Pink Cadillac
Pink Cadillac — the sequel to John Prine‘s finest record, last year’s Bruised Orange — is the first major album that rock & roll’s original master producer, Sam Phillips, has had a hand in since the Sixties. That’s why it’s so painful to count it an almost unqualified disaster.
Bruised Orange (produced by Prine’s Chicago crony, Steve Goodman) ran through every singer/songwriter cliché available, but it didn’t matter: the starkness of the compositions, the working-class vignettes and the intensity of the performances simply overwhelmed the lackluster arrangements. Enough so, anyway, that a rockabilly session produced by Phillips’ sons, Knox and Jerry, at the family studio in Memphis certainly seemed a logical next step. The involvement of Sam himself — he produced two tracks — only heightened expectations.
Pink Cadillac mars the reputation of everyone involved. Prine has never sung such a half-assed grab bag of songs, partly because he wrote so few of them (and is in no way a classic interpreter of any material except his own), partly because the outside stuff he chose is so thoroughly mediocre. (Roly Salley’s “Killing the Blues” might have been better than that, if he’d ever finished writing the idea he started with.) Both “Baby Let’s Play House” and “Ubangi Stomp,” the two vintage Sun rockabilly items Prine tackles, are inappropriate for a performer whose best work has always been done in miniature.
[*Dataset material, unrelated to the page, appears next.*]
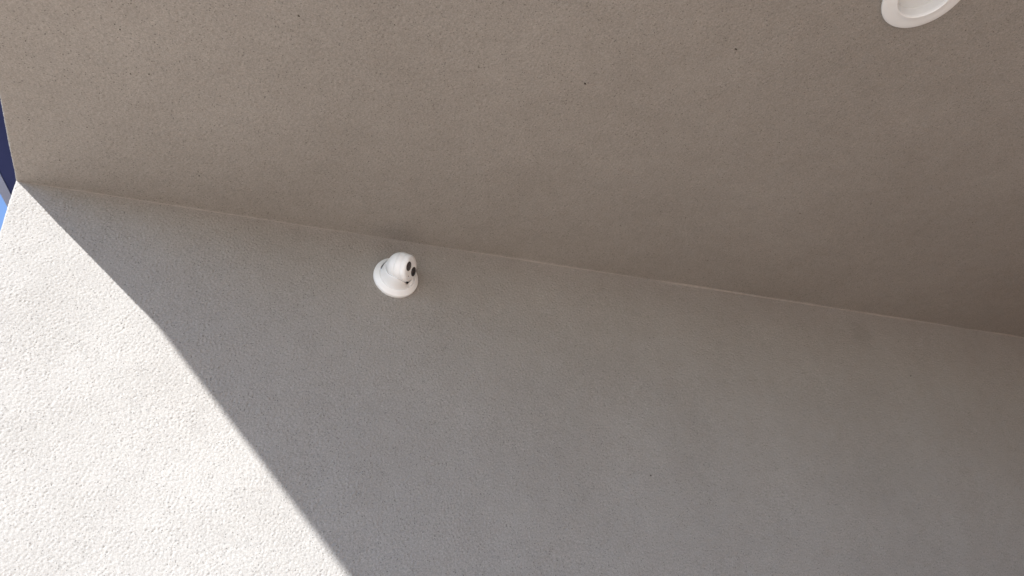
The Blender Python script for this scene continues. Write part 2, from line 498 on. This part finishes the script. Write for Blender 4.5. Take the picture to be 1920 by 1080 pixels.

When Prine does get something going — in “Saigon, “Automobile” and “How Lucky” — the recording approach destroys it. “Saigon” comes closest to working, if only because Sam Phillips gives the number an electricity that’s been lacking on all of the singer’s previous LPs. But Phillips also buries Prine’s voice, and — as is usual here — the rhythm section is too leaden to rock. In fact, this album has the worst drum sound I’ve heard on any record made in the last couple of years. It’s so muddled that Angie Varias might as well have been banging on shoe boxes with teaspoons.
John Prine says he was looking for raw honesty and plain-spokenness in Memphis, but that’s not something he had to go out of his way to seek. It’s the one thing he’s always had. What the production style does is to obscure the source of his authenticity — his gravel voice and touchingly awkward phrasing — without giving us anything to replace it. And Pink Cadillac has almost nothing to do with the classic Sun records of the Fifties, which are models of recording clarity even twenty-five years later.
The problem isn’t so much that Prine can’t sing rock & roll as that no one here can quite imagine how to make it. So what we’re left with is, at best, a hint — or worse, a rumor — of everyone’s real capabilities. Like most gossip, it’s distorted and unfair to the original version. You want to hear John Prine? Listen to “Angel from Montgomery” on his first LP or “Sabu Visits the Twin Cities Alone” from Bruised Orange. You want to hear Sam Phillips? Try Jerry Lee Lewis’ “Whole Lotta Shakin’,” Elvis Presley’s “Mystery Train” or Billy Lee Riley’s “Red Hot.”
You want to get depressed? Listen to this.